Parte dessa reflexão foi inspirada na narrativa de Rita von Hunty, na qual ela gera a seguinte reflexão: O que fazer com a estátua de um racista? De um genocida de uma população originária? De um escravagista? De um torturador?  Devemos prestar homenagem vitalícia? O ponto forte na reflexão é deixar claro que, ao questionarmos por que determinadas figuras históricas são eternizadas em detrimento de outras, não se trata de questionar a história do país em si, mas que narrativa de história de país temos escolhido fazer.

Primeiramente, e antes de mais nada, declaro expressamente que sou contra qualquer tipo de manifestação de vandalismo e violência. Dito isso, a minha reflexão aqui talvez seja o que cada um de nós entende como violência. Pois bem, atearam fogo à estátua de Borba Gato, monumento de 1963.

Mas, quem foi ele? Borba Gato (1649-1718) foi um bandeirante paulista escravagista que matava, escravizava e violentava povos originários enquanto desbravava o Brasil. Além de Borba Gato, somente em São Paulo, temos também monumentos aos Bandeirantes, heróis da Travessia do Atlântico, Anhanguera (filho), Imperador Augusto, homenagem a Duque de Caxias, Pedro Álvares Cabral, entre outros. Reforço, esses monumentos não somente registram e contam a nossa história, mas também qual perspectiva histórica estamos escolhendo privilegiar.

Em contraponto a este acontecimento, no dia 25 de julho, participei de uma caminhada com a temática Heroínas Negras, no Centro da Cidade de São Paulo. O objetivo era poder falar e celebrar o Dia da Mulher Negra Latino-Americana e Caribenha, data que foi cunhada em 1992, após um encontro de mulheres negras na República Dominicana, para falar sobre a dupla opressão de raça e gênero.

Durante a caminhada, pudemos falar sobre diversas mulheres negras, incríveis e proeminentes, Tereza de Benguela, Carolina Maria de Jesus, Lélia Gonzalez, Maria Felipa de Oliveira, Ryane Leão, Luiza Mahin, Ruth de Souza, Sueli Carneiro, Adriana Barbosa, Djamila Ribeiro, entre tantas outras.

Mulheres que batalharam pela libertação de um povo, por igualdade, por justiça. Mulheres intelectuais que marcaram e marcam diversas gerações.
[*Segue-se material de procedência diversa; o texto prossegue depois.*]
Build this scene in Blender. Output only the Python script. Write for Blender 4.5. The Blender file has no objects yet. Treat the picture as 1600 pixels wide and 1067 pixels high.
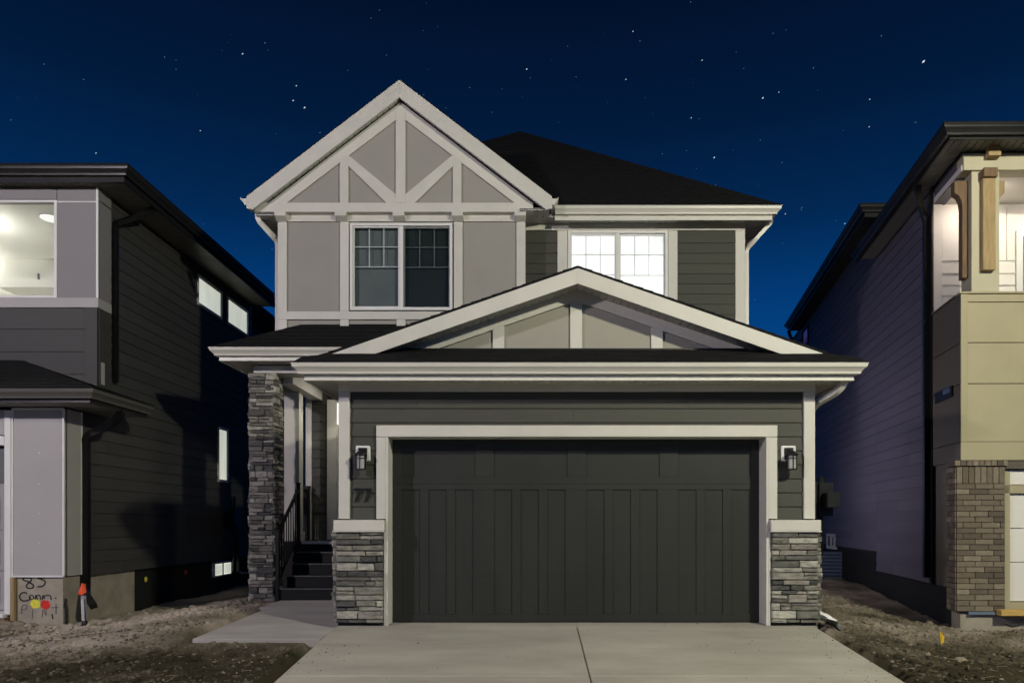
import bpy, bmesh, math, random
from mathutils import Vector, Matrix, noise
R = random.Random(77)
sc = bpy.context.scene
COL = sc.collection
# ------------------------------------------------------------------ camera
CAMZ = 1.36
cd = bpy.data.cameras.new('camera'); cam = bpy.data.objects.new('camera', cd); COL.objects.link(cam)
cam.location = (0, 0, CAMZ); cam.rotation_euler = (math.radians(90), 0, 0)
cd.sensor_width = 36; cd.lens = 36*1094/1600
cd.shift_x = -30/1600; cd.shift_y = (815-533.5)/1600
cd.clip_end = 3000; cd.clip_start = .05
sc.camera = cam
# ------------------------------------------------------------------ view
sc.view_settings.view_transform = 'Standard'; sc.view_settings.look = 'None'
sc.view_settings.exposure = 0; sc.view_settings.gamma = 1
sc.view_settings.use_curve_mapping = False
# ------------------------------------------------------------------ night sky
w = bpy.data.worlds.new("World"); sc.world = w; w.use_nodes = True
nt = w.node_tree; nt.nodes.clear()
out = nt.nodes.new('ShaderNodeOutputWorld'); bg = nt.nodes.new('ShaderNodeBackground')
tc = nt.nodes.new('ShaderNodeTexCoord'); sp = nt.nodes.new('ShaderNodeSeparateXYZ'); rp = nt.nodes.new('ShaderNodeValToRGB')
nt.links.new(tc.outputs['Generated'], sp.inputs[0]); nt.links.new(sp.outputs['Z'], rp.inputs[0])
nt.links.new(rp.outputs[0], bg.inputs[0]); nt.links.new(bg.outputs[0], out.inputs[0])
els = rp.color_ramp.elements
stops = [(0.0, (.002, .085, .300)), (.12, (.0015, .075, .280)), (.28, (.0008, .045, .190)), (.38, (.0007, .021, .085)), (.48, (.0007, .0110, .045)), (.60, (.0007, .0055, .023)), (1.0, (.0005, .0025, .012))]
els[0].position = stops[0][0]; els[0].color = (*stops[0][1], 1)
els[1].position = 1; els[1].color = (*stops[-1][1], 1)
for p, c in stops[1:-1]:
    e = els.new(p); e.color = (*c, 1)
bg.inputs[1].default_value = 1.0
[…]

Pois bem, nesta caminhada, a guia Débora Pinheiros, da Black Bird-Guia Negro e da Diáspora Black, nos informou que em São Paulo temos cinco monumentos de pessoas negras, sendo quatro delas de homens, Luiz Gama, Zumbi dos Palmares, Tebas e Marighella. E a única estátua de uma mulher negra é a Mãe Preta, monumento localizado no Largo Paissandu, representando uma ama de leite.

Durante o período escravocrata, amas de leite eram as mulheres negras obrigadas a amamentar outras crianças, quando a mãe biológica por algum motivo não poderia fazê-lo. Mas, o traço mais cruel dessa realidade é o de que essas mulheres negras muitas vezes sequer podiam amamentar os próprios filhos, pois eram afastadas deles durante a sua infância. Em outras palavras elas deixavam de amamentar seus próprios bebês para amamentar os filhos das sinhás.

É sobre isso que quero refletir aqui! Por que batalhamos tanto para manter estátuas históricas de homens brancos, que tiveram trajetória de vida tão duvidosa, mas não conseguimos neste mesmo país, em 2021, ter a estátua de uma mulher negra, em destaque, enaltecida, com nome e sobrenome, destacando os seus feitos?

O que isso diz sobre nós enquanto sociedade? A população jamais chegaria ao ponto de incendiar uma estátua, como forma de protesto, se estas conversas relevantes, honestas e transformadoras estivessem – de fato – sendo endereçadas na agenda pública brasileira. Em Bristol, no Reino Unido, por exemplo, a estátua de uma manifestante negra, a estudante Jen Reid, com o punho erguido, foi colocada no lugar de uma obra que homenageava o escravocrata britânico Edward Colston.

A nova estátua chama-se A Surge of Power, ou em tradução livre Uma Onda de Poder, e nos faz refletir sobre a nova sociedade que queremos construir com uma perspectiva de coconstrução de direitos igualitários a todos e todas, sejam homens, mulheres, brancos, negros, indígenas, amarelos, heterossexuais, LGBTQPIA+.

Nessa nova perspectiva, respaldados na garantia de direitos humanos, de direito à vida, de direito à integridade, enaltecendo personalidades históricas que realmente nos fizeram caminhar rumo a uma sociedade mais igualitária e justa para todos. Hoje como sociedade civil organizada, seguimos tendo que forçar essa reflexão, essa conversa e essa mudança.